-->

Kamis, 18 September 2014

Kisah Sarjana Mendidik ( SM3T ) Di 'Bukit Sinyal'

kotabontang.net - Daerah 3T tidak hanya identik dengan keterbelakangan, medan yang berat, terjal, dan tak berlistrik. Tapi juga minimnya infrastuktur telekomunikasi. Itu sebabnya bagi guru yang menjalankan program Sarjana Mendidik di daerah Terdepan, Terluar, Tertinggal (SM3T) akrab dengan istilah “bukit sinyal”. Inilah kisahnya.

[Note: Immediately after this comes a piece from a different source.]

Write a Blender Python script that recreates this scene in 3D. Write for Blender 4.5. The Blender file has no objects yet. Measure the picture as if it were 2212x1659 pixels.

Ada satu istilah yang amat akrab di telinga peserta program SM3T ketika ingin melepas rindu dengan orang tua dan teman di kampung halaman atau hanya sekadar berkomunikasi dengan sesama peserta untuk berbagi kabar dan berkordinasi. Apa itu? “Bukit sinyal”.

Bagimana peserta Program SM3T menjalin komunikasi di daerah terpencil itu? Untuk berkomunikasi baik dengan sesama peserta maupun keluarga di Pulau Jawa, di kalangan mereka dikenal dua istilah, “bukit sinyal” dan “HP SM3T”.

Istilah ini sangat populer diantara peserta SM3T, karena memang hanya pada dataran-dataran tinggi atau bukit tertentu saja alat komunikasi atau handphone (HP) bisa mendapatkan sinyal. Selebihnya tidak bisa digunakan, kecuali untuk lampu penerangan atau senter.

Selain itu, tidak semua HP bisa digunakan. Hanya HP berfitur sederhana saja yang bisa dimanfaatkan di sana. Sehingga HP yang memiliki fitur lampu senter itulah yang disukai peserta SM3T, dan populerlah dengan istilah “HP SM3T”, karena jika HP mereka tidak bisa digunakan untuk komunikasi, malam atau pagi buta, bisa dimanfaatkan untuk membantu penerangan, menuju sumber air yang relatif jauh dari rumah dengan kondisi jalan becek dan gelap, sambil sesekali melintas ajing atau babi milik penduduk.

Penggunan HP pun sangat terbatas jika sudah berada di “bukit sinyal”. HP tidak bisa dalam genggaman sebagaimana namanya, tapi harus dilepas dari gengaman tangan.

Itu sebabnya sebelum digunakan untuk berkomunikasi nomor HP yang akan dituju ditulis terlebih dahulu dan menggunakan fitur loadspeker, ketika sinyal sudah “tertangkap” tekan fitur sambung, lalu berbicara. Demikian halnya jika mau mengirim pesan pendek (SMS), terlebih dahulu diketik pesannya, kemudian tulis nomor yang akan dituju, setelah sinyal “tertangkap” baru kemudian kirim.

“Kalau HP dalam gengaman kadang-kadang terputus pembicaraan, sehingga kami lebih suka meletakkannya diatas rumput lalu berbicara dengan loadspeker,” kata Dati Dwikurniati, asal Ponorogo, yang mengajar di SD Inpres Kakaha.